Daniel Morrison's picture

 Thanks for the comment, Matt

It is good that you had the meeting and got the answer rather than waiting and wondering. In your case, it pointed to self employment, which seems to be the natural career course of a carpenter.

It is good to know what the future holds, and communication is usually the best tool in the box.

Unfortunately, a lot of carpenters do not take control of their careers, opting to let the boss steer the boat instead. But it is your boat, not the boss's. If you do not set your own goals, and take steps toward achieving them, then lackluster career situation is on you.

A good boss will recognize the growth opportunity when a good carpenter asks about the future and plans to grow the company. A lesser-boss will give an answer like the one you got.

This is a good first step in finding out who you work for.

 

 

I don’t want any employee ever getting a raise, or even getting paid. So my initial reaction to the concept of this podcast was revulsion. But I have to say, the podcast is excellent, educational, and absolutely spot on. You may be developing a popular podcast on it’s own, the kind that folks who DO NOT read your magazine or website would subscribe to on iTunes and listen to while commuting to work or working out. This is excellent advice, carefully detailed and pleasantly narrated.
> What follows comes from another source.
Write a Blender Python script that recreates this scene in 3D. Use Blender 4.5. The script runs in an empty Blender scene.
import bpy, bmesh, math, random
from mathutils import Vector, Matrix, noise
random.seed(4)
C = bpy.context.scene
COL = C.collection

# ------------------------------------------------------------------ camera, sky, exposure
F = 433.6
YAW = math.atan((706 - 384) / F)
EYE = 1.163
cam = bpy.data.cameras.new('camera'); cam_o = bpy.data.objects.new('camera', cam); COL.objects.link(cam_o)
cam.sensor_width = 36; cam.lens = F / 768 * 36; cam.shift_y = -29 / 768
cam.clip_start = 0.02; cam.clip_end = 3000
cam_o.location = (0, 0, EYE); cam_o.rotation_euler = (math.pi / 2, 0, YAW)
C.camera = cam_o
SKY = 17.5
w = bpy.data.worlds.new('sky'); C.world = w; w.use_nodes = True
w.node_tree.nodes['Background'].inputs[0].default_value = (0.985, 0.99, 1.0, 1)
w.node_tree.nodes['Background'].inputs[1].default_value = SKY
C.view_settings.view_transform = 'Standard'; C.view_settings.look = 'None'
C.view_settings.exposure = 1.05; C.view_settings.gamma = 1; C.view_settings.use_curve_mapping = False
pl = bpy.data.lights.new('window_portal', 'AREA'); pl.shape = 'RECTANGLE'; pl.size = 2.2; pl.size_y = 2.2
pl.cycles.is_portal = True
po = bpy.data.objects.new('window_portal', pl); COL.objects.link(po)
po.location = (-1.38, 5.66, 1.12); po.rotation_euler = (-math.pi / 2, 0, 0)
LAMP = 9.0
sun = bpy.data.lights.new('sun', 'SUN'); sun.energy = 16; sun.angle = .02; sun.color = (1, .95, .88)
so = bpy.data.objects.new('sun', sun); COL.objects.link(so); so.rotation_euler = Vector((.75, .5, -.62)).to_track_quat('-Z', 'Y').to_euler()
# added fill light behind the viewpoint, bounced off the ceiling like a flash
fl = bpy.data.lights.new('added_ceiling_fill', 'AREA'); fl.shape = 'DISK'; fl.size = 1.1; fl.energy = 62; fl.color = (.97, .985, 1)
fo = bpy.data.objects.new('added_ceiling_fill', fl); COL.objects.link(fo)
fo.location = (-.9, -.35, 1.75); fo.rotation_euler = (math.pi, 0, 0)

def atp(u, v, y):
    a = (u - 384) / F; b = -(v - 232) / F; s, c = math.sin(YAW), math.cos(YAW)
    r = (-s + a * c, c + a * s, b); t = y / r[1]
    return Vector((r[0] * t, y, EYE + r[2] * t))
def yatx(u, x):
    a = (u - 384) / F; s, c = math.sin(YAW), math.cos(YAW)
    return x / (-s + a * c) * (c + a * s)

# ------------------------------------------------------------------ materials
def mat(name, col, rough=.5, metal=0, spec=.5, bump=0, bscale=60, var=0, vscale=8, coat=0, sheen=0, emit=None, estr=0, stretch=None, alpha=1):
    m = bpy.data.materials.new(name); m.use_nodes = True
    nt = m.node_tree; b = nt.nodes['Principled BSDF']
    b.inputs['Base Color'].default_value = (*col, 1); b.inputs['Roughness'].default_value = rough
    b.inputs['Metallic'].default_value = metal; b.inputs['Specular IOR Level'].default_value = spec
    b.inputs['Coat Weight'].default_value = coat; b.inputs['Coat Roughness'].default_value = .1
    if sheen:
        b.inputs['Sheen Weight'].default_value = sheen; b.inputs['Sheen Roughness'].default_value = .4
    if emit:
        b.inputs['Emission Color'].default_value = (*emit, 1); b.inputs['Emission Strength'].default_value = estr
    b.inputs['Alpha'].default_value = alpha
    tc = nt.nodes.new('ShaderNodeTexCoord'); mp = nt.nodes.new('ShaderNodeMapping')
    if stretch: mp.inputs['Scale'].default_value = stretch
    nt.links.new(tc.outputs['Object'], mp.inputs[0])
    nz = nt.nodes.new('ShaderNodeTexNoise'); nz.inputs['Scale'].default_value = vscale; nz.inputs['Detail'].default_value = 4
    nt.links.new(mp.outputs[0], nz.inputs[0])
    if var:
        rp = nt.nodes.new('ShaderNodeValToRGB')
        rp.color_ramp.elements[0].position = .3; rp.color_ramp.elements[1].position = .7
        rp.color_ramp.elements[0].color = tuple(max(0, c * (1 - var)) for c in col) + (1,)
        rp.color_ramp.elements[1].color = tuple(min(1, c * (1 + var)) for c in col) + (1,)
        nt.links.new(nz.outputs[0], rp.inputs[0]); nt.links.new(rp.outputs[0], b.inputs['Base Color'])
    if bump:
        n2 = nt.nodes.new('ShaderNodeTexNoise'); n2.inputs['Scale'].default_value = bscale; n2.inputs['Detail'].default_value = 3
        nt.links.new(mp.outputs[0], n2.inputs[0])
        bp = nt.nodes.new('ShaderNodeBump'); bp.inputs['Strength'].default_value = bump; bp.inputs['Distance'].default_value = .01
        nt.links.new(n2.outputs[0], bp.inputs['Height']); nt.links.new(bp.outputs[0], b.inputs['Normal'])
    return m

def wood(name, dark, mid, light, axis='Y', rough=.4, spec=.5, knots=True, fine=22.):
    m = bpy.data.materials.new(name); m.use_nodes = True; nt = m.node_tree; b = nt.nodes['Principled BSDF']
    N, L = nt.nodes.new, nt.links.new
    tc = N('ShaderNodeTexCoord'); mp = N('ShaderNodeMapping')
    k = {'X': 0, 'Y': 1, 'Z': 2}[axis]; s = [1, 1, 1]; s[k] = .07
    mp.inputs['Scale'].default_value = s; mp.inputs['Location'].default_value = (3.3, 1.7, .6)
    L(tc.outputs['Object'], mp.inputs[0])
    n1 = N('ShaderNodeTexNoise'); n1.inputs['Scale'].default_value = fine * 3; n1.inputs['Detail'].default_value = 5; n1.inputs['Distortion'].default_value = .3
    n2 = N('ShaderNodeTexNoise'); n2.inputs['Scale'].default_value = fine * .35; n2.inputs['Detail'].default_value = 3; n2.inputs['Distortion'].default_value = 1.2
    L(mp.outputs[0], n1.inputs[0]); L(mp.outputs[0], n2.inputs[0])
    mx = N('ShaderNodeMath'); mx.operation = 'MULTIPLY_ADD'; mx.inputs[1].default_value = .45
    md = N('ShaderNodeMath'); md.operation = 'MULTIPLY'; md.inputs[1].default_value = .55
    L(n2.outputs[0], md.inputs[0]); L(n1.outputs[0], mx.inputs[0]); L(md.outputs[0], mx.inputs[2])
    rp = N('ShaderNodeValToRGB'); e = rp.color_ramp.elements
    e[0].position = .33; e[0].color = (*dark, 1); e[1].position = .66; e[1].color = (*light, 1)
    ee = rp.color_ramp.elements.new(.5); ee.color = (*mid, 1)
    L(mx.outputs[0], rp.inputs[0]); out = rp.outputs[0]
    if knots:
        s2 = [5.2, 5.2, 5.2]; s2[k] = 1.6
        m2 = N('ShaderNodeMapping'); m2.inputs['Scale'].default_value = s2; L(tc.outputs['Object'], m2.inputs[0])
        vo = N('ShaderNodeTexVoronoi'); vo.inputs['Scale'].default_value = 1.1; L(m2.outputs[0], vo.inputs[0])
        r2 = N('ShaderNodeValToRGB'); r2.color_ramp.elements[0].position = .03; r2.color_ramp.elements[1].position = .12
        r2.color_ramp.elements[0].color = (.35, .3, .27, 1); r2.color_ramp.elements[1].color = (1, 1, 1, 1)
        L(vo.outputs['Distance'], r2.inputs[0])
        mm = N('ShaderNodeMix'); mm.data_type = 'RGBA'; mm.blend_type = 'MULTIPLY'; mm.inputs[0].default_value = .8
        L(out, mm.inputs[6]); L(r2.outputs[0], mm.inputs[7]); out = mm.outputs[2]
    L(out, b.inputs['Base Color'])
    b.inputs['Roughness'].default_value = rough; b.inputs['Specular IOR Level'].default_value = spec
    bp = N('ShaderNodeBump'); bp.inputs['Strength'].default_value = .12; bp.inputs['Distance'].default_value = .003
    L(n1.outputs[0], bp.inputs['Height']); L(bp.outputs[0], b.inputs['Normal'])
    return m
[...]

As an employer, beyond my facetious remarks, what I do resent when employees believe they deserve a raise because they either want more money or have been with me for several years, is the employees combined sense of entitlement, :I deserve it," with a total lack of understanding about their place in the business. A PhD sweeping floors is worth the same as a high school dropout. Every job has its market value, and the value of some jobs actually decreases with time. It's the employee's job to become more valuable. And in becoming more valuable, through value added education, tools, or unbeatable attitude, the employee can remain a "bargain" for the company, even at double the salary.    You make the point well, and the many positive remarks you will get for this excellent work, Dan, are well deserved.